Tate Britain presents a luscious, seductive blockbuster dedicated to James McNeill Whistler, the American painter who delighted and scandalised late Victorian Britain. This insightful show celebrates his pioneering spirit, torn between painting beauty for beauty's sake and cutting through the glitz of his era.
The Iconic Portrait
At the heart of the exhibition is Arrangement in Grey and Black No 1, better known as Whistler's Mother, lent by the Musee d'Orsay. Anna McNeill Whistler's face is rigid and cold, yet the starbursts of silver on the curtain and her silhouette transform her into a symbol of art for art's sake. Whistler competed with Walter Pater and Oscar Wilde for leadership of the Aesthetic Movement, which argued that art has no responsibility to depict real life or serve a moral purpose. The cosmic curtain and carefully composed pattern serve as the movement's earliest manifesto.
Two Sides of Whistler
The show reveals that Whistler himself is partly his mother. The abstract vision of beauty and Anna's bony reality are two sides of the artist. One part wants to paint beauty for its own sake, while the other is a hard-bitten observer, suspicious of the very glitz he creates. At the far end of the gallery hangs his raw 1860s masterpiece Wapping.
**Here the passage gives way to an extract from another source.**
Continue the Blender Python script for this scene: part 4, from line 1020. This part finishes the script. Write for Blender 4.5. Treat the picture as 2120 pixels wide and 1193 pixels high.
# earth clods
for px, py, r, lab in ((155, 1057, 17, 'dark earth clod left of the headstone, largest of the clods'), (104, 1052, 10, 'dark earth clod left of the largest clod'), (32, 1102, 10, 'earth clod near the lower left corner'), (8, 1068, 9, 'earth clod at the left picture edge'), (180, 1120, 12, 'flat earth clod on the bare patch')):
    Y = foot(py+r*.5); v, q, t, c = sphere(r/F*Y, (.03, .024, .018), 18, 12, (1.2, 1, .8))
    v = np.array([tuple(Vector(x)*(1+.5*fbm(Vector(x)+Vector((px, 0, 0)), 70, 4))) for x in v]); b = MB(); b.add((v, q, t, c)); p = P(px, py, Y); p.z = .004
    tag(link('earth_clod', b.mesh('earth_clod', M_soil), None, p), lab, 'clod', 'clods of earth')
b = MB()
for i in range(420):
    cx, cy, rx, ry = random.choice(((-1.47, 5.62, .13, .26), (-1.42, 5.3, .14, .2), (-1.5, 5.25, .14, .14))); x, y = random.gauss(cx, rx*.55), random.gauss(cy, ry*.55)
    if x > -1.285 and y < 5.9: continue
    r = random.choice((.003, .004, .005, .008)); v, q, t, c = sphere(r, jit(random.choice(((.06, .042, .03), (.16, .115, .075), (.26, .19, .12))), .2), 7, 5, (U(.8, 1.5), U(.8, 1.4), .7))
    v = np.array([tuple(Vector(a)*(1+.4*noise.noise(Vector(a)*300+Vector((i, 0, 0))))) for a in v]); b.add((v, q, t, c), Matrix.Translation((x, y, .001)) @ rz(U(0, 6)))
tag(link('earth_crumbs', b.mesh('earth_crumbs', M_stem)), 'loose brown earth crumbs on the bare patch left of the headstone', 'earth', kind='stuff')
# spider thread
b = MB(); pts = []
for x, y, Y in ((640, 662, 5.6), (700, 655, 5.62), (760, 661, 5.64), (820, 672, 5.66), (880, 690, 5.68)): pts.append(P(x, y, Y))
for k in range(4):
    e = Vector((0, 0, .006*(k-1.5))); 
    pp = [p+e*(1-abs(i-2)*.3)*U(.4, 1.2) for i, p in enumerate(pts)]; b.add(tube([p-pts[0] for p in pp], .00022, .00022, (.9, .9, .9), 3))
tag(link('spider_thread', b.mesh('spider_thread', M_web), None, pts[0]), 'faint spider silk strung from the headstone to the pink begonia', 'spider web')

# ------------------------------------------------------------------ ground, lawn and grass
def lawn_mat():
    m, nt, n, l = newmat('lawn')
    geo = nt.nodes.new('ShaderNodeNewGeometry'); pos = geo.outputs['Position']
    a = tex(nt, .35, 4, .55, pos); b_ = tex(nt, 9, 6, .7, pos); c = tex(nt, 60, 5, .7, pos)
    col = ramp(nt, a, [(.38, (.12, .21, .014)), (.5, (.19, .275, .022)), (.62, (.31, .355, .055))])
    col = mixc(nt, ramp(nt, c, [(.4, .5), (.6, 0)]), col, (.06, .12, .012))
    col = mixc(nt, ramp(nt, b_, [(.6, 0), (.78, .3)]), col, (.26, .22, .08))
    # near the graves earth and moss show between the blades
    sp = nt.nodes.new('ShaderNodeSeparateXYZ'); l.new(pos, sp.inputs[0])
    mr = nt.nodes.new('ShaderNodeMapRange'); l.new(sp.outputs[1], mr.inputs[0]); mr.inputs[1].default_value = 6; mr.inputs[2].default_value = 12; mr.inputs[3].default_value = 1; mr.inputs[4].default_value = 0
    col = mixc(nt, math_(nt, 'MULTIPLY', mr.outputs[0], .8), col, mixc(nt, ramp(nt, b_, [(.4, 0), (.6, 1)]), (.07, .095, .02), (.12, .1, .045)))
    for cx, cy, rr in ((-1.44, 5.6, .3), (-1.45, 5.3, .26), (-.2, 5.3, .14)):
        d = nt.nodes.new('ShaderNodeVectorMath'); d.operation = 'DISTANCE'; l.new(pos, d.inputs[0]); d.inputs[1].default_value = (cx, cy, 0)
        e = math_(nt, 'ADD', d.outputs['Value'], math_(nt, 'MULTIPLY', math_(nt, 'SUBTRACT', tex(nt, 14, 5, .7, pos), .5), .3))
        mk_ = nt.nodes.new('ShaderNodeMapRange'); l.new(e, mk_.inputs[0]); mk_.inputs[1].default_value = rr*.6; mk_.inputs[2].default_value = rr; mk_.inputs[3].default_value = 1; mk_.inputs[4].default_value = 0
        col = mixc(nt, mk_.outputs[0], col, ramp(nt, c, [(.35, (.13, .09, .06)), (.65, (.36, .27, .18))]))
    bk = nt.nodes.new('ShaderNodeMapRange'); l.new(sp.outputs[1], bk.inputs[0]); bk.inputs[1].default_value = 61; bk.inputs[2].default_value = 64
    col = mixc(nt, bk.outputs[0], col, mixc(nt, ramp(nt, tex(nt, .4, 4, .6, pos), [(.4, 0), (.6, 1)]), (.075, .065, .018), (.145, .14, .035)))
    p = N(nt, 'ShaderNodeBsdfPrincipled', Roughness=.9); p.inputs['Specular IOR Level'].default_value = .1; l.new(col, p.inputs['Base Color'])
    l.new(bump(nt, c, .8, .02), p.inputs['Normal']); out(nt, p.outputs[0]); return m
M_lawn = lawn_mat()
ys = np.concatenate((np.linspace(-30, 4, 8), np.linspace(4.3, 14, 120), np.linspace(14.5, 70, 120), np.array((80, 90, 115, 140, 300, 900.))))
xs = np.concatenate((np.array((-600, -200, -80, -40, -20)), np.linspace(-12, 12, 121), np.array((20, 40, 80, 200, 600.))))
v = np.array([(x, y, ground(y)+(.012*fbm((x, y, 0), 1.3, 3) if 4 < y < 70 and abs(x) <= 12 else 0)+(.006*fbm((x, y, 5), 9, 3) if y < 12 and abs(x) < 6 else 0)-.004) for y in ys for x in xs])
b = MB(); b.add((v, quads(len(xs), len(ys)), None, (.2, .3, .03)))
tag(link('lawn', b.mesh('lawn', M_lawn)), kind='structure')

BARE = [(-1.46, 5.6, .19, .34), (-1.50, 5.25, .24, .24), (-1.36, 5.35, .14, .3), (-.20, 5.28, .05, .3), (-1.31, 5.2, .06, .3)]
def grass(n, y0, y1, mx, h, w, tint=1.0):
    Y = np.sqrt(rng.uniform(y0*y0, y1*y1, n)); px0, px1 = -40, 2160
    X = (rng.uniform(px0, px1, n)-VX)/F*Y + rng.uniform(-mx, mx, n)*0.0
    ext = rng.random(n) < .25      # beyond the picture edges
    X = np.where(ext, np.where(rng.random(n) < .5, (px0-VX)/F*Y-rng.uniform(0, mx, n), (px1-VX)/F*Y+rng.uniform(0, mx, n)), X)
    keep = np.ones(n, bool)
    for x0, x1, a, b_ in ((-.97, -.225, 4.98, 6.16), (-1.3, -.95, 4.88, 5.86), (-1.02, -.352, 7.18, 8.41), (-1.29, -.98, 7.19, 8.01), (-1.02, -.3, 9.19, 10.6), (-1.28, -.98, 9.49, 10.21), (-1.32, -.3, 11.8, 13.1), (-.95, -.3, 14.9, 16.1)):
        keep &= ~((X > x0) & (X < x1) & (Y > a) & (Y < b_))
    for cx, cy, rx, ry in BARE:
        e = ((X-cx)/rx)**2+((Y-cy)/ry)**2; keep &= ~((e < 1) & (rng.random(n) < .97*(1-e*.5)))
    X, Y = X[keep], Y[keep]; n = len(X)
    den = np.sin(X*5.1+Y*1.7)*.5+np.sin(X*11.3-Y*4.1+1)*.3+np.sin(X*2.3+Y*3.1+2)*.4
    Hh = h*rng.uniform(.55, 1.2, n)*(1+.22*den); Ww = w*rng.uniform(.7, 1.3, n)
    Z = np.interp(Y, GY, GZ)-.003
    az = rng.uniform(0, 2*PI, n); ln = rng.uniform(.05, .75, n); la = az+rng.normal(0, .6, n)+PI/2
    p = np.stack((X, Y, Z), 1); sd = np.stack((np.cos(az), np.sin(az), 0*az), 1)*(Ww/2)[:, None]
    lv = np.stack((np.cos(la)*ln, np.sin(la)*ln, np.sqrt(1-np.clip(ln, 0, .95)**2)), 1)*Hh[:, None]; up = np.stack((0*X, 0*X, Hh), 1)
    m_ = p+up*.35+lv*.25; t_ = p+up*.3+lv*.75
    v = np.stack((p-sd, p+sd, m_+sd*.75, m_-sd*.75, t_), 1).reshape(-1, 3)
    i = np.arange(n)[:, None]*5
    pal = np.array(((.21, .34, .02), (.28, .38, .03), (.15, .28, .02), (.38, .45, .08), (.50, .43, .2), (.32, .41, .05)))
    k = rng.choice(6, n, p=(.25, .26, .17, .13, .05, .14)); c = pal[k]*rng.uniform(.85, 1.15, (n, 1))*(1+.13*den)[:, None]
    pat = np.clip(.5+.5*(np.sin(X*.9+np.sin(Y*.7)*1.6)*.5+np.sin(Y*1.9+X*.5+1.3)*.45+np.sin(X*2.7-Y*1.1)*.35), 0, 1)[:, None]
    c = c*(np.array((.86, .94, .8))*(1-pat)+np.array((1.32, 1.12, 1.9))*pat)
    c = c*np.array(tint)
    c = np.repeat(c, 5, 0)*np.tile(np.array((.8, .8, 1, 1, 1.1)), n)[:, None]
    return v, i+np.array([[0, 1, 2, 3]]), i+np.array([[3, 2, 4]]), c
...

The Thames glistens with lurid colours, likely caused by pollution, while his model and lover Joanna Hiffernan leans back sensually on a dockside terrace. This louche, honest evocation of modern city life rivals the work of French avant-garde artists like Courbet and Manet.
Artistic Independence
In 1865, Whistler suddenly paints the sea as if it were silk decorated with white lace. Green and Grey, Channel is a stunning declaration of artistic independence, treating the sea as a painterly plaything. The exhibition follows Whistler's subjective quest to arrange the world, including a reconstruction of The Peacock Room, an extravagant installation for patron Frederick Leyland. At its heart hangs the original cartoon of Whistler and Leyland as fighting peacocks.
Modernist Pioneer
Whistler's free celebrations of colour and pattern anticipate Klimt and Pollock. His nocturnes, like Nocturne: Blue and Gold – Old Battersea Bridge, capture haunting views of London with tiny gold fireworks in twilight. Japanese prints and porcelain reveal his ideal of art that is both abstract and accurate. Yet in Symphony in White, No 2: The Little White Girl, Hiffernan's face in the mirror is tired and melancholic, showing that all this beauty is a bore. James McNeill Whistler is at Tate Britain from 21 May to 27 September.